TASK REQUIREMENTS:
Scan the records below for lines with the word "follow", then state how many you find and nothing else.

[Entries with scene source code]
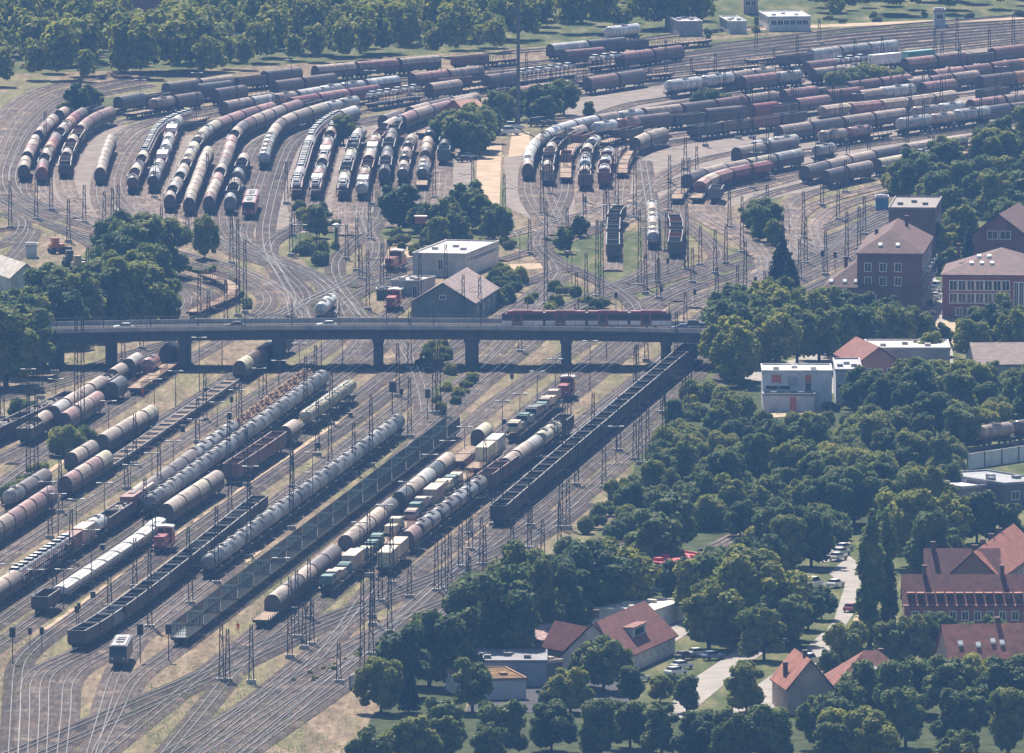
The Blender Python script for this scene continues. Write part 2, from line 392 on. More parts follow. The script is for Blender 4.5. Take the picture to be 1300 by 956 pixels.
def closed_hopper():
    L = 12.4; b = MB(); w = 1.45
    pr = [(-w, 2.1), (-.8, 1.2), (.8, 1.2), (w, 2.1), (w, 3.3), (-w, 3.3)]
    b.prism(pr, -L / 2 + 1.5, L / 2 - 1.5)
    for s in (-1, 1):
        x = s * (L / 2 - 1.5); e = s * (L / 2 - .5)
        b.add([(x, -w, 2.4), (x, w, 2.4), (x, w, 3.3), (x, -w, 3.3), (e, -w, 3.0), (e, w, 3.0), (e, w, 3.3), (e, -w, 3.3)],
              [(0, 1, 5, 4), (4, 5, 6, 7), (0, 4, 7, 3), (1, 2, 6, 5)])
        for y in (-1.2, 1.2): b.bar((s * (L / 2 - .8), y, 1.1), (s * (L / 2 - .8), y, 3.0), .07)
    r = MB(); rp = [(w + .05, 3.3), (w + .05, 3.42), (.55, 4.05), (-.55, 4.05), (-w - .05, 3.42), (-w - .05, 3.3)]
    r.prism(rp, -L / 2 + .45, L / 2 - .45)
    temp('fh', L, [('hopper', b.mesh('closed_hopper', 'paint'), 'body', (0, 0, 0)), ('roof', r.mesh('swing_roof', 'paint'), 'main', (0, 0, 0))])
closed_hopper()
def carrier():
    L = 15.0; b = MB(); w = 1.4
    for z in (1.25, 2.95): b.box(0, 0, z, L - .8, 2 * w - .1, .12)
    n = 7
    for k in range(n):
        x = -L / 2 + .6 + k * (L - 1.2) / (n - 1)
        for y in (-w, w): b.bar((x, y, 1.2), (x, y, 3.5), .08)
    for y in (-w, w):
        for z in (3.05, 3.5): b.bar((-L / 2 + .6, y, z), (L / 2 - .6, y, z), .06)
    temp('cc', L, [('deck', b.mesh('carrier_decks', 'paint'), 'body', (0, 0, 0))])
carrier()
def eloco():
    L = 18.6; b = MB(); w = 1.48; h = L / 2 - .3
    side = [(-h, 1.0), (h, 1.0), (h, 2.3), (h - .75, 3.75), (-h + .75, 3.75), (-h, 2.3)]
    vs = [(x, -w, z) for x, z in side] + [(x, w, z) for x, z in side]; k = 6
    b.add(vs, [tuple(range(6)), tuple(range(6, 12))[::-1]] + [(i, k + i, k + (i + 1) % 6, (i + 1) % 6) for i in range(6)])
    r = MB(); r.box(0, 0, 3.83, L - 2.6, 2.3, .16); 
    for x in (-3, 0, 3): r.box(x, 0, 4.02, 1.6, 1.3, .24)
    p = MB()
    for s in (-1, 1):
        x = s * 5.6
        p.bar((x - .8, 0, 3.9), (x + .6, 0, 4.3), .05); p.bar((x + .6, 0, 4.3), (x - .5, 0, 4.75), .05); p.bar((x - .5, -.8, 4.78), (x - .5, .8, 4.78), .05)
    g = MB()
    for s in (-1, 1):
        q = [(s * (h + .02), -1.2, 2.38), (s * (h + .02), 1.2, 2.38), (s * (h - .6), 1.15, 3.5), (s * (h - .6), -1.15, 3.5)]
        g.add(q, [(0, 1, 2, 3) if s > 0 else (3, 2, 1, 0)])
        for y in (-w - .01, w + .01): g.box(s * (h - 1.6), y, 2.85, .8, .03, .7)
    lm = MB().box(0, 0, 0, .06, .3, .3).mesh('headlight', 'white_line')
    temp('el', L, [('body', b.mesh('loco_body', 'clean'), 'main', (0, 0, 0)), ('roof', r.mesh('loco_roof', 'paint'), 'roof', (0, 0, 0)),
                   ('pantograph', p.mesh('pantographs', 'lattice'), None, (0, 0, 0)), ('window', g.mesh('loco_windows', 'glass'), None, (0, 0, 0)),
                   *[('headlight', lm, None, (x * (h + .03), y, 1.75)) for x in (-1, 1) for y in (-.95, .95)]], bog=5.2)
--
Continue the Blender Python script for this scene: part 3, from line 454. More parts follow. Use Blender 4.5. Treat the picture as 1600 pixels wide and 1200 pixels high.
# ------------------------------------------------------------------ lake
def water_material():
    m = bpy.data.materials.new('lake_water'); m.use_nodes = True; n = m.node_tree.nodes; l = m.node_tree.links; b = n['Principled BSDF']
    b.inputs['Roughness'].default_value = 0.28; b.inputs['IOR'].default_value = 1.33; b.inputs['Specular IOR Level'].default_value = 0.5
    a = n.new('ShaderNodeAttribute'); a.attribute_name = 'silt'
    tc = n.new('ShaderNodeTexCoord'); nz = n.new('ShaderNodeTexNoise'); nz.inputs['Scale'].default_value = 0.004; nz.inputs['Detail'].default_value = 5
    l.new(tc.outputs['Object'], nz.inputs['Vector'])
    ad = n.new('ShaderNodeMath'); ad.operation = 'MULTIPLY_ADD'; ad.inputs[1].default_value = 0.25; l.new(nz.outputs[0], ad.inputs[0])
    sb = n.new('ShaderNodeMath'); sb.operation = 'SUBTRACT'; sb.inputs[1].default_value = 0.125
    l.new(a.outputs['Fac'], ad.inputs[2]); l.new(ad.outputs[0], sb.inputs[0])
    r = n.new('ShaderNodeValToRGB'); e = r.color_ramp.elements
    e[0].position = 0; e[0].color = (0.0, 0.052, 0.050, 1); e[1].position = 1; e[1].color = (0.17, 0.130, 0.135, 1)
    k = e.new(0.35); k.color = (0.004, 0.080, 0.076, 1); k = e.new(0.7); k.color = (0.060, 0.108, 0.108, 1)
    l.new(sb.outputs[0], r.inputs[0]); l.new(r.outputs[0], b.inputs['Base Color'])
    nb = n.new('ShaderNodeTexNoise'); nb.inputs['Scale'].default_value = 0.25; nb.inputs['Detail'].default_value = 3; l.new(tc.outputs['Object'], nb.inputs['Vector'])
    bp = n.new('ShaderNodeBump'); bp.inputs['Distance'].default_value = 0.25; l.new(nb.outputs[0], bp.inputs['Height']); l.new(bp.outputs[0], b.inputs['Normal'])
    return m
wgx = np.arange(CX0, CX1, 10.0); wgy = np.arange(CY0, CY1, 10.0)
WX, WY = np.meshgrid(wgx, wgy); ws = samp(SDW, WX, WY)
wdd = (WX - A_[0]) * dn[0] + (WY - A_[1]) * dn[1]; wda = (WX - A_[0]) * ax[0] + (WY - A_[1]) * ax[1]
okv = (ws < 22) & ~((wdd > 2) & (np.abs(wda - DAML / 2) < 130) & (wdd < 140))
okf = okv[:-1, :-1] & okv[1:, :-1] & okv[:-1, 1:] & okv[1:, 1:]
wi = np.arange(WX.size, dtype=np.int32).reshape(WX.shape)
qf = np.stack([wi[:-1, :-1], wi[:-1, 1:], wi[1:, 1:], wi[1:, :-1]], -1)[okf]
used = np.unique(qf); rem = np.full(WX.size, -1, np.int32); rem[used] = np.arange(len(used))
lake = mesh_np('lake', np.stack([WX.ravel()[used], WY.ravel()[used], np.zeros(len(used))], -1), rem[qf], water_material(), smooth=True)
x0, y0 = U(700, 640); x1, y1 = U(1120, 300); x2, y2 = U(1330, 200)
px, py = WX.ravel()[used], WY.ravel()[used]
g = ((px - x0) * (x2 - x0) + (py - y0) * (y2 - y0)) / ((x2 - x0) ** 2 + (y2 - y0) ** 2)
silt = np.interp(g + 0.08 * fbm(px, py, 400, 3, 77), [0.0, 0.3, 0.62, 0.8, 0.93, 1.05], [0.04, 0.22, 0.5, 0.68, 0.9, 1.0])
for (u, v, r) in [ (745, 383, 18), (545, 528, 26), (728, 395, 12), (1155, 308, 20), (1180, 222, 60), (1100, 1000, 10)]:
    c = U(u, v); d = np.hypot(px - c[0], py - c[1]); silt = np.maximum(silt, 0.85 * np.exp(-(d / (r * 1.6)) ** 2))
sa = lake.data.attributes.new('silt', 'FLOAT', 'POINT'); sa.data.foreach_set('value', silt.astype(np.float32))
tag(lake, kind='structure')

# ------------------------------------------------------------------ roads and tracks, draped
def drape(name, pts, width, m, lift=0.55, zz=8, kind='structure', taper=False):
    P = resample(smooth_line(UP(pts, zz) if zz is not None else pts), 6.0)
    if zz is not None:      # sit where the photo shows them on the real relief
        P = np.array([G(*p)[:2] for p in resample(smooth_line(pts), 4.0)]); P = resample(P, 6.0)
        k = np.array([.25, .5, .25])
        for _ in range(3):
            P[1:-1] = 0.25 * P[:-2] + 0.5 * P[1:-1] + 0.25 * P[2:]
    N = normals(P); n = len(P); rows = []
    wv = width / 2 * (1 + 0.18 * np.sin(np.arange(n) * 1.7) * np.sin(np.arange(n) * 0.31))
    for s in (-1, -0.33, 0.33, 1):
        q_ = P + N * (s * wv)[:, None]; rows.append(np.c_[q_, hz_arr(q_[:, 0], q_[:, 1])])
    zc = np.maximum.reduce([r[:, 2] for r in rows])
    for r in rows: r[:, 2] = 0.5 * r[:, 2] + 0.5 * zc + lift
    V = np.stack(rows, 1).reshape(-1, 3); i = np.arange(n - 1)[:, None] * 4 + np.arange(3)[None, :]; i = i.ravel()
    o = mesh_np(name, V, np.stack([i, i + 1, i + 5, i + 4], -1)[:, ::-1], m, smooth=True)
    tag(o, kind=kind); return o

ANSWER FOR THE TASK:
2